WHAT YOU SHOULD DO
The entries are to be returned exactly, with images left out.

========

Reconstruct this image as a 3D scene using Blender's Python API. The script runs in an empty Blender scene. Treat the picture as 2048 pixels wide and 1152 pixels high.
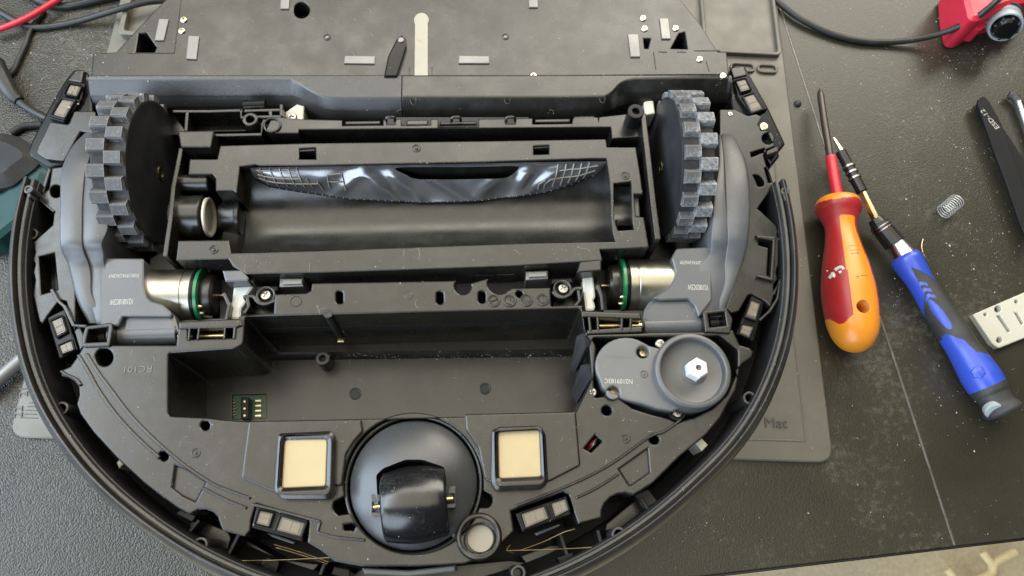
import bpy, bmesh, math, random
from mathutils import Vector, Matrix
from mathutils.geometry import delaunay_2d_cdt
from math import radians as RAD, sin, cos, pi
random.seed(7)
SC = bpy.context.scene
COL = SC.collection
MM = 0.001

# ------------------------------------------------------------------ camera, light, exposure
CAM = Vector((24.042, -155.202, 402.189))               # millimetres
ROT = Matrix(((0.998345, 0.013091, -0.055999), (-0.031597, 0.938466, -0.343925), (0.048051, 0.345125, 0.937326)))
FPX = 1494.57
cd = bpy.data.cameras.new('camera'); cam = bpy.data.objects.new('camera', cd); COL.objects.link(cam)
cam.matrix_world = Matrix.Translation(CAM * MM) @ ROT.to_4x4()
cd.sensor_width = 36; cd.lens = FPX / 2048 * 36; cd.clip_start = 0.01; cd.clip_end = 50
cd.dof.use_dof = True; cd.dof.focus_distance = 0.335; cd.dof.aperture_fstop = 22
SC.camera = cam
SC.render.resolution_x, SC.render.resolution_y = 1024, 576
SC.view_settings.view_transform = 'Standard'; SC.view_settings.look = 'None'
SC.view_settings.exposure = 0.7; SC.view_settings.gamma = 1
W = bpy.data.worlds.new('World'); SC.world = W; W.use_nodes = True
W.node_tree.nodes['Background'].inputs[0].default_value = (1.0, 0.95, 0.88, 1)
W.node_tree.nodes['Background'].inputs[1].default_value = 0.03
def area(name, loc, target, sx, sy, power, col):
    l = bpy.data.lights.new(name, 'AREA'); l.shape = 'RECTANGLE'; l.size = sx; l.size_y = sy; l.energy = power; l.color = col
    o = bpy.data.objects.new(name, l); COL.objects.link(o); o.location = loc
    o.rotation_euler = (Vector(target) - Vector(loc)).to_track_quat('-Z', 'Y').to_euler()
    return o
area('ceiling_light', (-0.25, 0.8, 2.2), (-0.25, 0.8, 0), 2.3, 2.7, 30, (1.0, 0.92, 0.74))             # pale lit ceiling
area('skylight', (0.1, 1.6, 2.15), (0.1, 1.6, 0), 2.4, .8, 14, (1.0, 0.955, 0.88))                  # brighter strip of it
area('upper_left_fill_light', (-1.7, 0.45, 2.1), (-1.7, 0.45, 0), 1.0, 1.8, 30, (0.80, 0.90, 1.0))      # cool panel added up left to brighten that side
area('window_light', (1.4, 2.3, 1.75), (0.1, 0.05, 0.0), 1.9, 1.5, 40, (1.0, 0.94, 0.80))          # daylight from the far side
area('side_window_light', (-2.0, -0.1, 0.95), (0, 0, 0.08), 1.9, 1.4, 42, (0.66, 0.82, 1.0))       # bluish window on the left
area('near_window_light', (-1.2, -1.9, 1.25), (0, 0, 0.08), 1.7, 1.7, 32, (0.74, 0.86, 1.0))       # its neighbour behind the viewer

# ------------------------------------------------------------------ pixel <-> place helpers
def at(u, v, z):
    """the place (mm) at height z that the photograph shows at pixel u, v"""
    d = ROT @ Vector(((u - 1024) / FPX, -(v - 576) / FPX, -1))
    return CAM + d * ((z - CAM.z) / d.z)
def proj(P):
    q = ROT.transposed() @ (Vector(P) - CAM)
    return 1024 + FPX * q.x / -q.z, 576 - FPX * q.y / -q.z

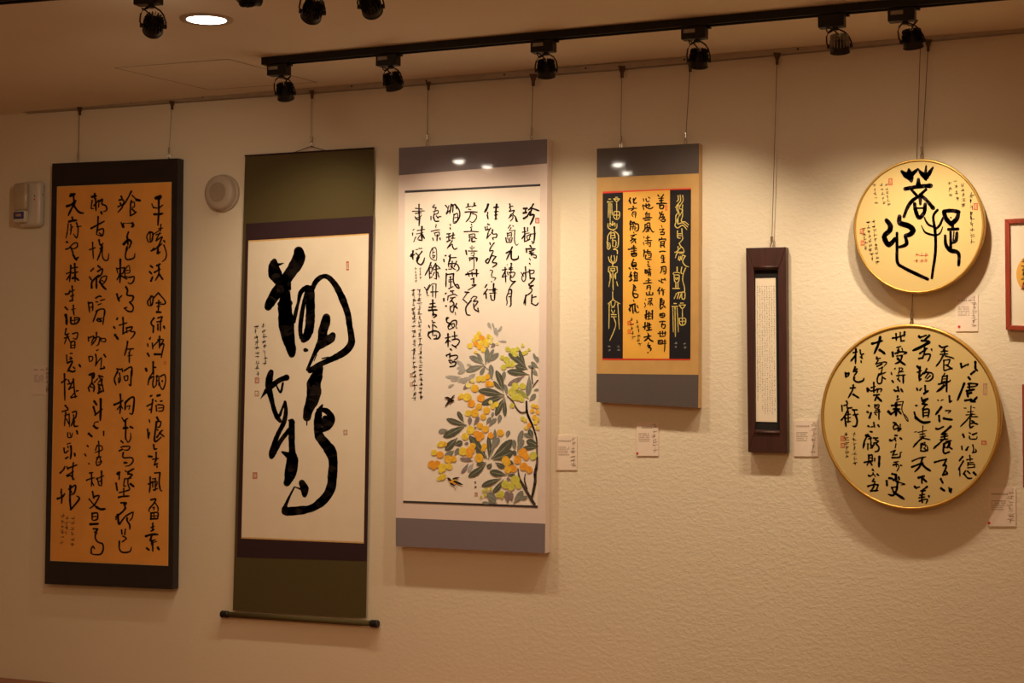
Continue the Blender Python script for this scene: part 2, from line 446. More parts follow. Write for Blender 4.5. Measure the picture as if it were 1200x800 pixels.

========

TASK SOLUTION
Reconstruct this image as a 3D scene using Blender's Python API. The script runs in an empty Blender scene. Treat the picture as 2048 pixels wide and 1152 pixels high.
import bpy, bmesh, math, random
from mathutils import Vector, Matrix
from mathutils.geometry import delaunay_2d_cdt
from math import radians as RAD, sin, cos, pi
random.seed(7)
SC = bpy.context.scene
COL = SC.collection
MM = 0.001

# ------------------------------------------------------------------ camera, light, exposure
CAM = Vector((24.042, -155.202, 402.189))               # millimetres
ROT = Matrix(((0.998345, 0.013091, -0.055999), (-0.031597, 0.938466, -0.343925), (0.048051, 0.345125, 0.937326)))
FPX = 1494.57
cd = bpy.data.cameras.new('camera'); cam = bpy.data.objects.new('camera', cd); COL.objects.link(cam)
cam.matrix_world = Matrix.Translation(CAM * MM) @ ROT.to_4x4()
cd.sensor_width = 36; cd.lens = FPX / 2048 * 36; cd.clip_start = 0.01; cd.clip_end = 50
cd.dof.use_dof = True; cd.dof.focus_distance = 0.335; cd.dof.aperture_fstop = 22
SC.camera = cam
SC.render.resolution_x, SC.render.resolution_y = 1024, 576
SC.view_settings.view_transform = 'Standard'; SC.view_settings.look = 'None'
SC.view_settings.exposure = 0.7; SC.view_settings.gamma = 1
W = bpy.data.worlds.new('World'); SC.world = W; W.use_nodes = True
W.node_tree.nodes['Background'].inputs[0].default_value = (1.0, 0.95, 0.88, 1)
W.node_tree.nodes['Background'].inputs[1].default_value = 0.03
def area(name, loc, target, sx, sy, power, col):
    l = bpy.data.lights.new(name, 'AREA'); l.shape = 'RECTANGLE'; l.size = sx; l.size_y = sy; l.energy = power; l.color = col
    o = bpy.data.objects.new(name, l); COL.objects.link(o); o.location = loc
    o.rotation_euler = (Vector(target) - Vector(loc)).to_track_quat('-Z', 'Y').to_euler()
    return o
area('ceiling_light', (-0.25, 0.8, 2.2), (-0.25, 0.8, 0), 2.3, 2.7, 30, (1.0, 0.92, 0.74))             # pale lit ceiling
area('skylight', (0.1, 1.6, 2.15), (0.1, 1.6, 0), 2.4, .8, 14, (1.0, 0.955, 0.88))                  # brighter strip of it
area('upper_left_fill_light', (-1.7, 0.45, 2.1), (-1.7, 0.45, 0), 1.0, 1.8, 30, (0.80, 0.90, 1.0))      # cool panel added up left to brighten that side
area('window_light', (1.4, 2.3, 1.75), (0.1, 0.05, 0.0), 1.9, 1.5, 40, (1.0, 0.94, 0.80))          # daylight from the far side
area('side_window_light', (-2.0, -0.1, 0.95), (0, 0, 0.08), 1.9, 1.4, 42, (0.66, 0.82, 1.0))       # bluish window on the left
area('near_window_light', (-1.2, -1.9, 1.25), (0, 0, 0.08), 1.7, 1.7, 32, (0.74, 0.86, 1.0))       # its neighbour behind the viewer

# ------------------------------------------------------------------ pixel <-> place helpers
def at(u, v, z):
    """the place (mm) at height z that the photograph shows at pixel u, v"""
    d = ROT @ Vector(((u - 1024) / FPX, -(v - 576) / FPX, -1))
    return CAM + d * ((z - CAM.z) / d.z)
def proj(P):
    q = ROT.transposed() @ (Vector(P) - CAM)
    return 1024 + FPX * q.x / -q.z, 576 - FPX * q.y / -q.z

Continue the Blender Python script for this scene: part 2, from line 446. More parts follow. Write for Blender 4.5. Measure the picture as if it were 1200x800 pixels.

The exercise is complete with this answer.